Shares of the company climbed as high as HK$43.10, versus the offer price of HK$42, according to data compiled by Bloomberg. The company sold new and existing shares in Asia's second-biggest IPO this year, and it plans to use the proceeds to help pay for new planes.

The initial public offering attracted 11 cornerstone investors including Boeing Co, sovereign wealth fund China Investment Corp and Temasek Holdings's Fullerton Fund Management Co, the lessor said on Tuesday.

"You have growth and high visibility of earnings and higher returns," said Mohshin Aziz, an analyst at Malayan Banking Bhd in Kuala Lumpur. "People want lower risk returns. The story that Asia is strongest region for aviation growth for the next 20 years seems to gel well."

Asian leasing companies are boosting fleets as the region is set to overtake the US as the world's largest market for aircraft in two decades. Economic growth in China, India and South-east Asia is spurring air travel and encouraging more companies such as billionaire Li Ka-shing's CK Hutchison Holdings Ltd to enter the plane-leasing market, whose returns can exceed those of airlines and are usually locked in through multiyear contracts.

China Aircraft Leasing Group Holdings Ltd, which raised HK$728.9 million (S$129.2 million) from an IPO in July 2014, fell on the first day of its trading. The shares of the company are now 44 per cent higher than the offer price and trade at 9.48 times their estimated 2016 earnings. The price to earnings ratio for Air Lease Corp is 8.85 and 11.31 for Air Castle Ltd.

In the past 30 years, the number of aircraft owned by operating lessors jumped 11 per cent annually, according to Singapore-based Phillip Capital. That's double the pace of growth in the commercial fleet, where 40 per cent of jets are leased.

The leasing business had been dominated by companies such as General Electric Co-backed GECAS and ILFC. A new breed of Asian companies have emerged to challenge them. Among them are BOC Aviation and Sumitomo Corp-backed RBS Aviation.
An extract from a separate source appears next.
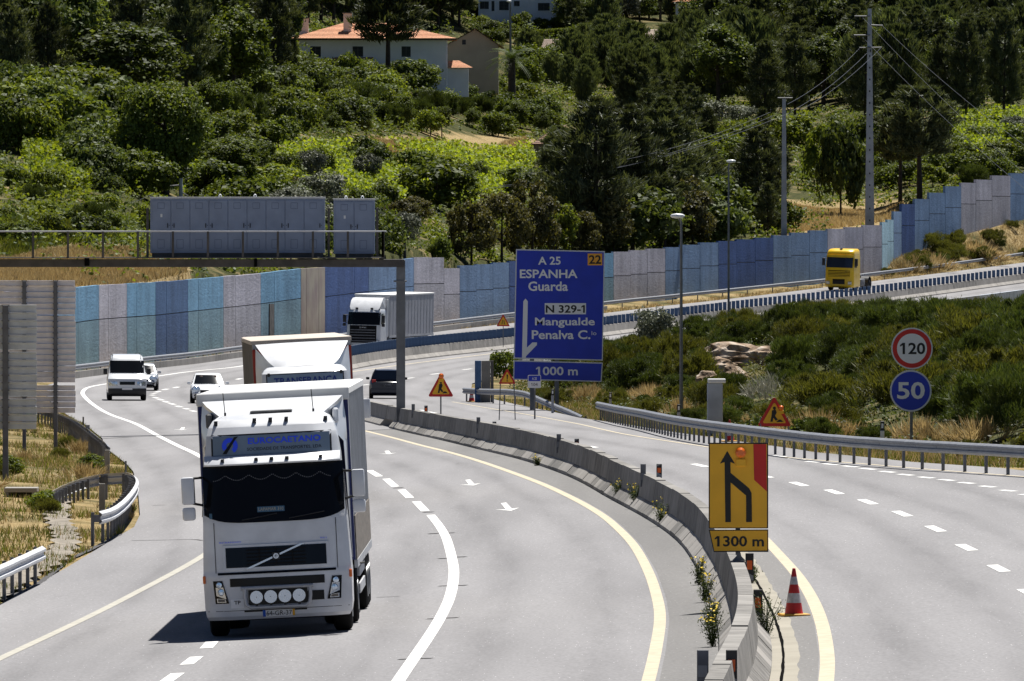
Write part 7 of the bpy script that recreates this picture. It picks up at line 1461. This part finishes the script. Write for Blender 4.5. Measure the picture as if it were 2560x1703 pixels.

Airlines in Asia will fly more than 16,000 planes within 20 years, almost tripling the current number, according to estimates by Boeing. BOC Aviation, the biggest lessor in the region, owns and manages 270 planes, underscoring the growth prospects in what is set to be the world's largest aviation market.
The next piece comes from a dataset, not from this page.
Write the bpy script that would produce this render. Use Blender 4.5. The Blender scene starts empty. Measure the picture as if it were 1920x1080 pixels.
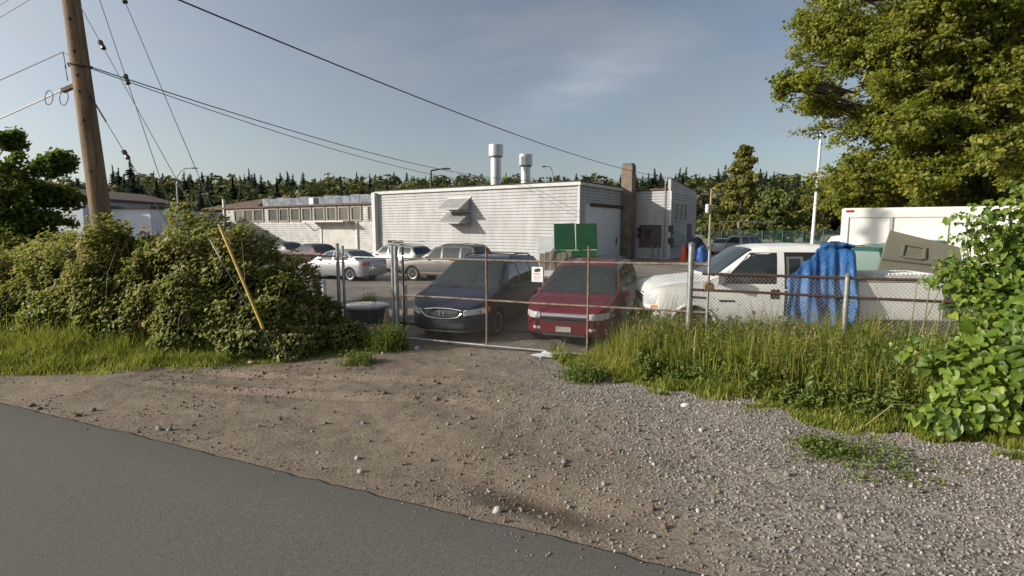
import bpy, bmesh, math, random
import numpy as np
from mathutils import Vector, Matrix, noise as mnoise
from math import radians as R, sin, cos, pi

sc = bpy.context.scene
col = sc.collection

# ------------------------------------------------------------------ camera
F, CH, HOR = 1000.0, 2.5, 425.0            # focal length (px of a 1920 px wide picture), eye height, horizon row
PITCH = math.atan((540 - HOR) / F)
cd = bpy.data.cameras.new('camera'); cam = bpy.data.objects.new('camera', cd); col.objects.link(cam)
cd.sensor_width = 36; cd.lens = F / 1920 * 36; cd.clip_start = .05; cd.clip_end = 6000
cam.location = (0, 0, CH); cam.rotation_euler = (pi / 2 - PITCH, 0, 0)
sc.camera = cam

# ------------------------------------------------------------------ sky, sun, exposure
SUN = Vector((-4.2, -.95, 1.65)).normalized()          # towards the sun: low, straight to the left
elev = math.asin(SUN.z); azim = math.atan2(SUN.x, SUN.y)   # azimuth clockwise from +Y
w = bpy.data.worlds.new('World'); sc.world = w; w.use_nodes = True
nt = w.node_tree; nt.nodes.clear()
out = nt.nodes.new('ShaderNodeOutputWorld'); bg = nt.nodes.new('ShaderNodeBackground')
sky = nt.nodes.new('ShaderNodeTexSky'); sky.sky_type = 'NISHITA'; sky.sun_disc = False
sky.sun_elevation = elev; sky.sun_rotation = azim
sky.altitude = 50; sky.air_density = 1.0; sky.dust_density = 1.3; sky.ozone_density = 1.8
bg.inputs['Strength'].default_value = 0.080
# thin high cloud, laid over the whole sky
tc = nt.nodes.new('ShaderNodeTexCoord'); mp = nt.nodes.new('ShaderNodeMapping')
mp.inputs['Rotation'].default_value = (0.25, 0.55, 0.2); mp.inputs['Scale'].default_value = (1.3, 1.6, 5.0)
mp.inputs['Location'].default_value = (0.35, 0.1, 0.9)
nz = nt.nodes.new('ShaderNodeTexNoise'); nz.inputs['Scale'].default_value = 1.9
nz.inputs['Detail'].default_value = 7; nz.inputs['Roughness'].default_value = .56; nz.inputs['Distortion'].default_value = .5
rp = nt.nodes.new('ShaderNodeValToRGB'); rp.color_ramp.elements[0].position = .47; rp.color_ramp.elements[1].position = .72
mul = nt.nodes.new('ShaderNodeMath'); mul.operation = 'MULTIPLY'; mul.inputs[1].default_value = .42
hs = nt.nodes.new('ShaderNodeHueSaturation'); hs.inputs['Saturation'].default_value = .74
mx = nt.nodes.new('ShaderNodeMix'); mx.data_type = 'RGBA'
mx.inputs['B'].default_value = (3.4, 3.55, 3.7, 1)
nt.links.new(tc.outputs['Generated'], mp.inputs['Vector']); nt.links.new(mp.outputs['Vector'], nz.inputs['Vector'])
nt.links.new(nz.outputs['Fac'], rp.inputs['Fac']); nt.links.new(rp.outputs['Color'], mul.inputs[0])
nt.links.new(sky.outputs['Color'], hs.inputs['Color']); nt.links.new(hs.outputs['Color'], mx.inputs['A'])
nt.links.new(mul.outputs[0], mx.inputs['Factor'])
# thin summer haze: paler towards the horizon all round, brightest on the sun's side
def wmath(op, a, b=None, clamp=False):
    n = nt.nodes.new('ShaderNodeMath'); n.operation = op; n.use_clamp = clamp
    for i, q in enumerate((a, b)):
        if q is None: continue
        if isinstance(q, (int, float)): n.inputs[i].default_value = q
        else: nt.links.new(q, n.inputs[i])
    return n.outputs[0]
sxyz = nt.nodes.new('ShaderNodeSeparateXYZ'); nt.links.new(tc.outputs['Generated'], sxyz.inputs[0])
low = wmath('POWER', wmath('SUBTRACT', 1.0, wmath('ABSOLUTE', sxyz.outputs['Z']), True), 7.0)
dt = nt.nodes.new('ShaderNodeVectorMath'); dt.operation = 'DOT_PRODUCT'; dt.inputs[1].default_value = SUN
nt.links.new(tc.outputs['Generated'], dt.inputs[0])
aur = wmath('POWER', wmath('ADD', wmath('MULTIPLY', dt.outputs['Value'], .5), .5, True), 4.0)
hz = wmath('ADD', wmath('MULTIPLY', low, .55), wmath('MULTIPLY', aur, 6.0))
hc = nt.nodes.new('ShaderNodeMix'); hc.data_type = 'RGBA'; hc.blend_type = 'ADD'; hc.inputs['Factor'].default_value = 1
# one wisp of cirrus standing high ahead
def wdir(px, py):
    u = (540 - py) / F
    return Vector(((px - 960) / F, cos(PITCH) + u * sin(PITCH), -sin(PITCH) + u * cos(PITCH))).normalized()
wc_, wa = wdir(1125, 140), (wdir(1300, 62) - wdir(990, 215)).normalized(); wb = wc_.cross(wa).normalized()
def wdot(v, scale):
    n = nt.nodes.new('ShaderNodeVectorMath'); n.operation = 'DOT_PRODUCT'; n.inputs[1].default_value = v
    nt.links.new(tc.outputs['Generated'], n.inputs[0])
    q = wmath('MULTIPLY', wmath('SUBTRACT', n.outputs['Value'], v.dot(wc_)), scale); return wmath('MULTIPLY', q, q)
nb = nt.nodes.new('ShaderNodeTexNoise'); nb.inputs['Scale'].default_value = 9; nb.inputs['Detail'].default_value = 6
nt.links.new(mp.outputs['Vector'], nb.inputs['Vector'])
edge = wmath('ADD', wmath('ADD', wdot(wa, 7.0), wdot(wb, 24.0)), wmath('MULTIPLY', wmath('SUBTRACT', nb.outputs['Fac'], .5), 2.2))
wisp = wmath('MULTIPLY', wmath('POWER', 2.718, wmath('MULTIPLY', edge, -1.0)), .95)
fr = wmath('GREATER_THAN', sxyz.outputs['Y'], 0.0)
hz = wmath('ADD', hz, wmath('MULTIPLY', wmath('MINIMUM', wisp, 1.1), fr))
hv_ = nt.nodes.new('ShaderNodeCombineColor')
for i, k in enumerate((1.0, .985, .93)): nt.links.new(wmath('MULTIPLY', hz, k), hv_.inputs[i])
nt.links.new(mx.outputs['Result'], hc.inputs['A']); nt.links.new(hv_.outputs[0], hc.inputs['B'])
nt.links.new(hc.outputs['Result'], bg.inputs['Color']); nt.links.new(bg.outputs['Background'], out.inputs['Surface'])

sl = bpy.data.lights.new('sun', 'SUN'); sl.energy = 4.4; sl.angle = R(.55); sl.color = (1, .935, .83)
so = bpy.data.objects.new('sun', sl); col.objects.link(so)
so.rotation_euler = (-SUN).to_track_quat('-Z', 'Y').to_euler()
vs = sc.view_settings
vs.view_transform = 'Standard'; vs.look = 'None'; vs.gamma = 1; vs.use_curve_mapping = False; vs.exposure = 0.35
sc.cycles.max_bounces = 6; sc.cycles.transparent_max_bounces = 8

# ------------------------------------------------------------------ geometry helpers
def ray(px, py):
    u = (540 - py) / F
    return Vector(((px - 960) / F, cos(PITCH) + u * sin(PITCH), -sin(PITCH) + u * cos(PITCH)))
def at(px, py, Y):
    d = ray(px, py); t = Y / d.y
    return Vector((d.x * t, Y, CH + d.z * t))
def gp(px, py, z=0.0):
    d = ray(px, py); t = (z - CH) / d.z
    return Vector((d.x * t, d.y * t, z))
def lerp(a, b, t): return a + (b - a) * t
def sstep(a, b, x):
    t = np.clip((x - a) / (b - a), 0, 1); return t * t * (3 - 2 * t)

def tag(o, label=None, cat=None, group=None, kind=None):
    if label: o['label'] = label
    if cat: o['category'] = cat
    if group: o['group'] = group
    if kind: o['kind'] = kind
    return o
def empty(name, loc=(0, 0, 0), rz=0, label=None, cat=None, group=None):
    o = bpy.data.objects.new(name, None); col.objects.link(o)
    o.location = loc; o.rotation_euler = (0, 0, rz); o.empty_display_size = .2
    return tag(o, label, cat, group)
def link(name, me, mats=None, parent=None, loc=None):
    o = bpy.data.objects.new(name, me); col.objects.link(o)
    if mats is not None and not me.materials:
        for m in (mats if isinstance(mats, (list, tuple)) else [mats]): me.materials.append(m)
    if parent: o.parent = parent
    if loc is not None: o.location = loc
    return o
def copy_tree(o, parent=None):
    c = o.copy(); col.objects.link(c); c.parent = parent
    for ch in list(o.children): copy_tree(ch, c)
    return c
def np_mesh(name, V, T, attr=None, smooth=False, mi=None):
    """mesh from numpy vertices (n,3) and faces (m,3|4); optional per-vertex float attribute 'tone'"""
    me = bpy.data.meshes.new(name); V = np.asarray(V, dtype=np.float32); T = np.asarray(T, dtype=np.int32)
    k = T.shape[1]; m = len(T)
    me.vertices.add(len(V)); me.vertices.foreach_set('co', V.ravel())
    me.loops.add(m * k); me.loops.foreach_set('vertex_index', T.ravel())
    me.polygons.add(m); me.polygons.foreach_set('loop_start', np.arange(0, m * k, k, dtype=np.int32))
    me.polygons.foreach_set('loop_total', np.full(m, k, dtype=np.int32))
    if smooth: me.polygons.foreach_set('use_smooth', np.ones(m, dtype=bool))
    if mi is not None: me.polygons.foreach_set('material_index', np.asarray(mi, dtype=np.int32))
    me.update(calc_edges=True)
    if attr is not None:
        a = me.attributes.new('tone', 'FLOAT', 'POINT'); a.data.foreach_set('value', np.asarray(attr, dtype=np.float32))
    return me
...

At the end of last year, the Singapore-based company had 241 planes on order.

BOC Aviation's customers include IAG SA's Vueling Airlines SA, Southwest Airlines Co, Aeroflot PJSC, EVA Airways Corp, Cathay Pacific Airways Ltd, Singapore Airlines Ltd's India affiliate Vistara and WestJet Airlines Ltd, according to the lessor's website.

BOC Aviation purchases aircraft from manufacturers and then leases them to airlines for a monthly fee. After a certain period, the airline returns the aircraft, which is typically leased to another carrier.

Leasing a plane can be more lucrative than flying one. Operating margins at AerCap Holdings NV, the biggest listed lessor, averaged 34 per cent the past three years, according to data compiled by Bloomberg. That compares with 7.8 per cent for the Bloomberg World Airlines Index.

BOC Aviation posted a record net income of US$343 million in 2015, 11 per cent more than a year earlier. Revenue rose 10 per cent to US$1.09 billion.